In the case of the State Freight Tax, 15 Wall. 232, the court was called upon to notice a state law conferring a right to charge over by an increase of rates the sum of tax imposed. In considering the subject (pp. 273, 274) it was said:

"The provision is as follows"`Corporations whose lines of improvement are used by others for the transportation of freight, and whose only earnings arise from tolls charged for such use, are authorized to add the tax hereby imposed to said tolls, and to collect the same therewith.' Evidently this contemplates a liability for the tax beyond that of the company required to pay into the treasury, and it authorizes the burden to be laid upon the freight carried, in exemption of the corporation owning the roadway. It carries the tax over and beyond the carrier to the thing carried. Improvement companies, not themselves authorized to act as carriers, but having only power to construct and maintain roadways, charging tolls for the use thereof, are generally limited by their charters in the rates of toll they are allowed to charge. Hence the right to increase the tolls to the extent of the tax was given them in order that the tax might come from the freight transported, and not from the treasury of the companies. It required no such grant to companies which not only own their roadway, but have the right to transport thereon. Though the tolls they may exact are limited, their charges for carriage are not. They can, therefore, add the tax to the charge for transportation without further authority."

Other contentions as to the construction of the act based upon various other provisions have been pressed with great earnestness, but we deem it unnecessary to consider them, as the foregoing considerations dispose of the case. It follows that the court below erred in holding that by the act of Congress the express company was forbidden from shifting the burden of the stamp tax by an increase of rates which were not in themselves unreasonable.

*419 The judgment below rendered must, therefore, be reversed, and the case be remanded for further proceedings not inconsistent with this opinion, and it is so ordered.

MR. JUSTICE HARLAN and MR. JUSTICE McKENNA dissenting.

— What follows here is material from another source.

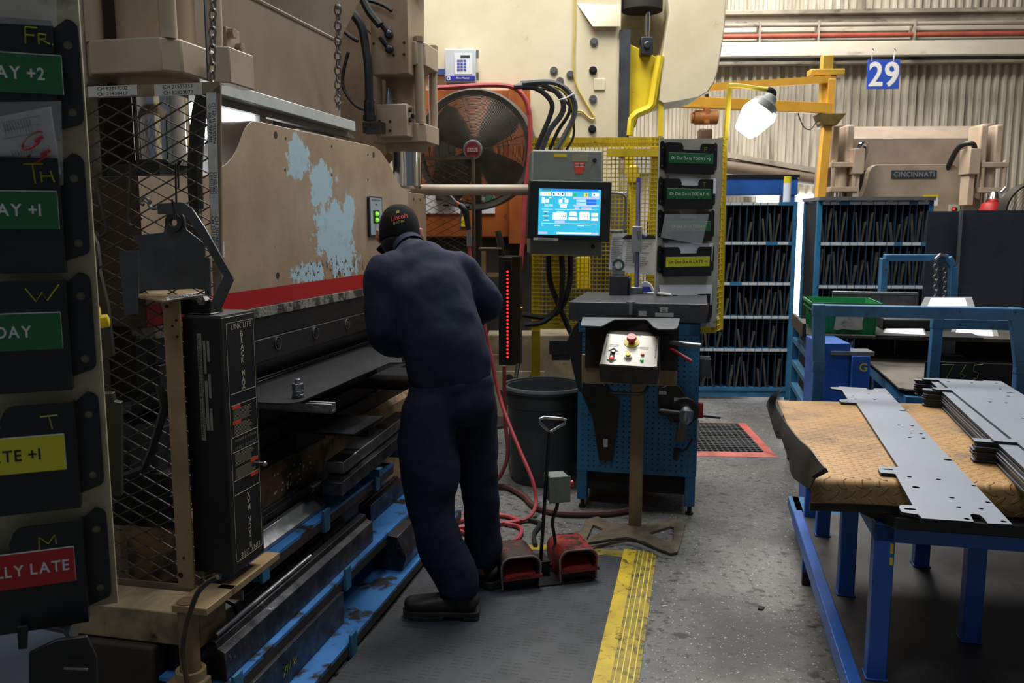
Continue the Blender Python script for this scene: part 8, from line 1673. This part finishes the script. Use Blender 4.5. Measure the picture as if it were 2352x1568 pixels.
# blue bin lettered G
BG = Fr(1.80, 4.35, -6)
a, b = BG.hit(1884, 800, y=0.0), BG.hit(1986, 1000, y=0); c = BG.hit(1953, 815, y=0)
t = thing('cabinet', 'bright blue steel cabinet lettered G behind the hoop', 'cabinet', BG, ((a.x + b.x) / 2, 0.15, 0))
m = M(BG); m.box(a.x, c.x, 0.0, 0.32, 0, BG.hit(1900, 788, y=0).z); m.build('body', m_blue2, t, bev=0.004)
m = M(BG); m.box(c.x + .001, b.x, -0.03, 0.3, 0, c.z); sd_ = m.build('side_box', m_blue2, t, bev=0.004)
m = M(BG); m.text('G', XZ, (c.x + b.x) / 2 + .012, BG.hit(1970, 843, y=-.03).z, -0.0315, h=0.042); m.build('letter', m_yelb, sd_)
m = M(BG); m.box(c.x - .1, b.x + .02, -0.02, 0.1, c.z + .001, c.z + 0.02); m.build('lid', m_galv, t)
# low cabinet behind, under the trays
m = M(BG); m.box(b.x + .15, b.x + .18, 0.1, 0.16, 0, 0.75); m.build('yellow_post', m_yel, label='thin olive post under the 765 tray beside the blue cabinet', cat='post')
# ================================================================ THE WORKER
PN = thing('person', 'person in navy work clothes and black cap bending over the press brake', 'person', W, (-0.2, 3.36, 0.0))
def loft(m, rows, n=20, sub=4, side=V((1, 0, 0))):
    """rows: (centre, radius sideways, radius fore-aft); smooth closed skin along the centres"""
    C = spline([r[0] for r in rows], sub); k = len(C)
    def iv(j, i):
        a = min(i // sub, len(rows) - 1); b = min(a + 1, len(rows) - 1); t = (i % sub) / sub; t = t * t * (3 - 2 * t); return rows[a][j] + (rows[b][j] - rows[a][j]) * t
    vs = []; fs = []
    for i in range(k):
        d = (C[min(i + 1, k - 1)] - C[max(i - 1, 0)]).normalized(); s = (side - d * side.dot(d)); s = s.normalized() if s.length > 0.1 else d.orthogonal().normalized(); w = d.cross(s)
        for j in range(n): t = 2 * math.pi * j / n; vs.append(C[i] + s * math.cos(t) * iv(1, i) + w * math.sin(t) * iv(2, i))
    for i in range(k - 1):
        for j in range(n): fs.append((i * n + j, i * n + (j + 1) % n, (i + 1) * n + (j + 1) % n, (i + 1) * n + j))
    o = len(vs); vs += [C[0], C[-1]]
    for j in range(n): fs.append((o, (j + 1) % n, j)); fs.append((o + 1, (k - 1) * n + j, (k - 1) * n + (j + 1) % n))
    m.add(vs, fs)
H = lambda px, py, Y: W.hit(px, py, y=Y)
def skin_mods(o, vox, smooth=6, cloth=0.0, scale=0.16):
    r = o.modifiers.new('remesh', 'REMESH'); r.mode = 'VOXEL'; r.voxel_size = vox; r.use_smooth_shade = True
    if smooth: s = o.modifiers.new('smooth', 'SMOOTH'); s.iterations = smooth; s.factor = 0.5
    if cloth:
        for nm, sc, st in (('fold', scale, cloth), ('wrinkle', scale * 0.42, cloth * 0.35)):
            tx = bpy.data.textures.new(nm, 'CLOUDS'); tx.noise_scale = sc; tx.noise_depth = 1
            d = o.modifiers.new(nm, 'DISPLACE'); d.texture = tx; d.strength = st; d.mid_level = 0.5; d.texture_coords = 'LOCAL'
m_skin = mat('skin_tone', '#b5765a', '#a9694f', 12, rough=0.5)
def navy(name, c1, c2):
    return mat(name, c1, c2, 3.5, rough=0.85, spec=0.2, bump=0.25, bscale=260)
m_navy = navy('navy_work_cloth', '#262c3f', '#212737'); m_navyt = navy('navy_trouser_cloth', '#20263a', '#1b2131')
# joints
hipC = H(1038, 880, 3.34); Lsh, Rsh = H(884, 632, 3.42), H(1052, 622, 3.50)
Lel, Rel = H(884, 765, 3.36), H(1118, 698, 3.56); Lwr, Rwr = V((-0.468, 3.60, 1.025)), V((-0.29, 3.77, 1.05))
# body under the clothes: head, neck, trunk, arms, hands and legs as one skin
m = M(); hc = H(918, 540, 3.64); fwd = V((-0.35, 0.9, -0.28)).normalized()
neck0 = H(950, 592, 3.52)
loft(m, [(hipC + V((0, 0, -.1)), .12, .09), (hipC, .14, .10), (H(1025, 800, 3.36), .13, .09), (H(990, 690, 3.44), .14, .10), (H(965, 625, 3.49), .12, .08), (neck0, .058, .058), (hc + V((.01, -.01, -.09)), .055, .06), (hc + V((0, 0, -.06)), .065, .075)], 16)
tl = Matrix.Translation(hc) @ V((0, 0, 1)).rotation_difference((V((-0.05, 0.30, 0.95))).normalized()).to_matrix().to_4x4() @ Matrix.Rotation(math.radians(4), 4, 'Z')
m.t = tl; m.ball((0, 0, 0.0), 1.0, 20, (0.076, 0.096, 0.108)); m.ball((0, 0.045, -0.06), 1.0, 16, (0.052, 0.055, 0.055)); m.tube([(0, 0.09, 0.012), (0, 0.108, -0.02), (0, 0.098, -0.034)], [0.007, 0.014, 0.01], n=8)
m.ball((0, 0.088, -0.062), 1.0, 10, (0.024, 0.012, 0.008)); m.ball((0, 0.082, -0.092), 1.0, 10, (0.022, 0.02, 0.016))
for s in (-1, 1):
    m.tube([(s * 0.075, 0.0, 0.022), (s * 0.088, -0.008, 0.018), (s * 0.090, -0.008, -0.012), (s * 0.078, 0.0, -0.034)], [0.009, 0.014, 0.013, 0.008], n=8)
    m.ball((s * 0.032, 0.086, 0.008), 1.0, 10, (0.014, 0.012, 0.010))
m.t = None
for sh, el, wr in ((Lsh, Lel, Lwr), (Rsh, Rel, Rwr)):
    loft(m, [(sh, .045, .045), (sh.lerp(el, .5), .045, .045), (el, .038, .038), (el.lerp(wr, .4), .038, .038), (wr, .026, .022)], 12)
def hand(m, wr, tip, up, thumb):
    """palm, four unequal curled fingers and a thumb from the side of the palm"""
    d = (tip - wr).normalized(); s = d.cross(up).normalized() * thumb; u = s.cross(d).normalized() * thumb
    if u.z < 0: u = -u
    k0 = wr + d * 0.085
    loft(m, [(wr, .026, .020), (wr + d * .03, .034, .016), (wr + d * .065, .041, .015), (k0, .040, .013)], 12, side=s)
    for i, (off, ln) in enumerate(((0.030, .070), (0.010, .078), (-0.010, .073), (-0.030, .058))):
        b = k0 + s * off - d * 0.012; a1 = b + d * ln * .5 - u * 0.004; a2 = a1 + d * ln * .3 - u * ln * 0.20; a3 = a2 + d * ln * .18 - u * ln * 0.22
        m.tube([b, a1, a2, a3], [.0095, .009, .0085, .006], n=8, sm=3)
    b = wr + d * .03 + s * 0.028; m.tube([b, b + s * .025 + d * .02 - u * .006, b + s * .034 + d * .048 - u * .014, b + s * .032 + d * .066 - u * .018], [.013, .0115, .010, .007], n=8, sm=3)
hand(m, Lwr, V((-0.44, 3.77, 0.958)), V((0, 0, 1)), 1); hand(m, Rwr, V((-0.36, 3.94, 0.962)), V((0, 0, 1)), -1)
LK, LA = H(992, 1120, 3.24), H(1052, 1335, 3.21); RK_, RA = H(1106, 1120, 3.46), H(1112, 1290, 3.50)
Lhip, Rhip = H(985, 905, 3.30), H(1092, 905, 3.40)
for hp_, kn, an in ((Lhip, LK, LA), (Rhip, RK_, RA)):
    loft(m, [(hp_, .08, .08), (hp_.lerp(kn, .5), .075, .075), (kn, .05, .05), (kn.lerp(an, .35), .05, .05), (an, .035, .04), (an + V((0, 0, -.05)), .035, .045)], 14)
bd_ = m.build('body', m_skin, PN); skin_mods(bd_, 0.0055, 3)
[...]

We are of opinion that the act of Congress imposed upon the Express Company the duty not only of affixing at its own expence the required stamp upon any receipt issued by it to a shipper, but of cancelling such stamp — thus giving to the shipper a receipt that could, when necessary, be used as evidence. Whether the company, having issued a receipt duly stamped and cancelled, could increase its charges against the shipper for the purpose, whether avowed or not, of meeting this additional expense, is not, in our opinion, a Federal question, and upon that point this court need not express an opinion.